Making, Mining, Marking and Mashing: The Digital Humanities Curriculum in 2025

A Baker-Nord Digital Humanities Event

Mills Kelly

Mills Kelly, Professor of History at George Mason University, will challenge the audience to think about what the humanities curriculum will look like ten years hence. How will advances in digital media change the ways that students learn about and make sense of the humanities, and how should humanities departments begin changing their curricula to prepare students for advanced thinking about the big ideas in the humanities?

Free and open to the public.  Registration Recommended.


About the speaker

Mills Kelly

 

Mills Kelly

Mills Kelly is a professor in the Department of History and Art History at George Mason University.  He is a specialist in the scholarship of teaching and learning in history. His most recent book, Teaching History in the Digital Age was published by the University of Michigan Press in 2013. He is also the author of more than a dozen articles on the intersection of historical pedagogy and digital humanities.
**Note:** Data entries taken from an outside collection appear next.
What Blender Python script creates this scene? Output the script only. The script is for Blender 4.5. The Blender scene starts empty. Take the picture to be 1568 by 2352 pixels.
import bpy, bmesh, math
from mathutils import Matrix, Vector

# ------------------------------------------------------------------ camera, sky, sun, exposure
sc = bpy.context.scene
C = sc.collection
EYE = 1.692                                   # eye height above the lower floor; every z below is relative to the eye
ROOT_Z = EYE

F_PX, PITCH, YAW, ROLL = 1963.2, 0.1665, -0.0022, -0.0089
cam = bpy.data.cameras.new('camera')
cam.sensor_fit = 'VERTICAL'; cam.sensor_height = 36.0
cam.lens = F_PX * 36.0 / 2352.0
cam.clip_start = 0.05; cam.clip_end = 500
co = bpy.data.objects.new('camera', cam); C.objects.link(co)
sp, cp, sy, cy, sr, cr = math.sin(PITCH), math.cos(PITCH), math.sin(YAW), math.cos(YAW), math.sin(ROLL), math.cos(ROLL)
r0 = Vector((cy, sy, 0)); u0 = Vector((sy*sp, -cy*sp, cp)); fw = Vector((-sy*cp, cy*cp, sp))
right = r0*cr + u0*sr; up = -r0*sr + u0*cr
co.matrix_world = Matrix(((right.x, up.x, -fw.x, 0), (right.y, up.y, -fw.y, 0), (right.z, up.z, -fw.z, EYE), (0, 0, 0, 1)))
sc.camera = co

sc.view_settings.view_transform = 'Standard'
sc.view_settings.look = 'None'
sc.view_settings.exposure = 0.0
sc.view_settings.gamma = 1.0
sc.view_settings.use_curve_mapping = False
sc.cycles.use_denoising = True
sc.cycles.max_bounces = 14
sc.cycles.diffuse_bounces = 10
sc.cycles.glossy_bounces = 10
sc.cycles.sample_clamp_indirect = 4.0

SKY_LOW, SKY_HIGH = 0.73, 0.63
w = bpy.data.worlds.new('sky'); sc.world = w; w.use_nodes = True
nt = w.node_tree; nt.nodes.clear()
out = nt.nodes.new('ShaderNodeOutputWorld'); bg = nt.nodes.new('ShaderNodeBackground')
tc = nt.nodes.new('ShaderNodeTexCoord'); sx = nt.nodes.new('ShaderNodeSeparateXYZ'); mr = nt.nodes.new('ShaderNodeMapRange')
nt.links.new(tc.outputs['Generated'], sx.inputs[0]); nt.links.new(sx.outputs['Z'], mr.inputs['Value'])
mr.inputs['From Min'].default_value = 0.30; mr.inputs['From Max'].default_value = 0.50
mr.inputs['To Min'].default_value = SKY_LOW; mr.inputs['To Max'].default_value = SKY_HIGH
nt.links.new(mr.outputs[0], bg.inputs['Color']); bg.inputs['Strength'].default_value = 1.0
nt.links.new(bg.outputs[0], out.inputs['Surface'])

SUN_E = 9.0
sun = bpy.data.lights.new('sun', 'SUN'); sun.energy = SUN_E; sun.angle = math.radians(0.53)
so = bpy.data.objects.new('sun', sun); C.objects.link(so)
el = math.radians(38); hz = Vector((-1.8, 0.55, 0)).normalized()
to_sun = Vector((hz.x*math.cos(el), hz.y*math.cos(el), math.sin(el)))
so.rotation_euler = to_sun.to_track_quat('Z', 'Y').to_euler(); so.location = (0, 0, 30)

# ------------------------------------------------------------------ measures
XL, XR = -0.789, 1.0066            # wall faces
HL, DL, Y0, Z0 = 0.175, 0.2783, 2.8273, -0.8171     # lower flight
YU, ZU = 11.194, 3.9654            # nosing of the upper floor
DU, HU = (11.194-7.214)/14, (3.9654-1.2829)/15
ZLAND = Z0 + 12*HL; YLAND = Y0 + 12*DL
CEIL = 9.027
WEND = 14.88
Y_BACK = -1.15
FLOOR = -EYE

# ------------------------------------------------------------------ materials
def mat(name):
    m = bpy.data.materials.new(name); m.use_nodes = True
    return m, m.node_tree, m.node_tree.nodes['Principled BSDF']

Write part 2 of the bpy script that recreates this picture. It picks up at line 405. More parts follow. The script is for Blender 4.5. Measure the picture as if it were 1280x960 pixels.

Kelly is also an associate director of George Mason’s award-winning Roy Rosenzweig Center for History and New Media, where he has been either co-director or principal investigator on three major website projects funded by the National Endowment for the Humanities.

He is a trustee of the Romanian-American Foundation and from 1998-2002 he was Chair of the Board of Directors of the Civic Education Project, an international non-governmental organization working to promote democracy in post-Communist Eastern Europe and the states of the former Soviet Union.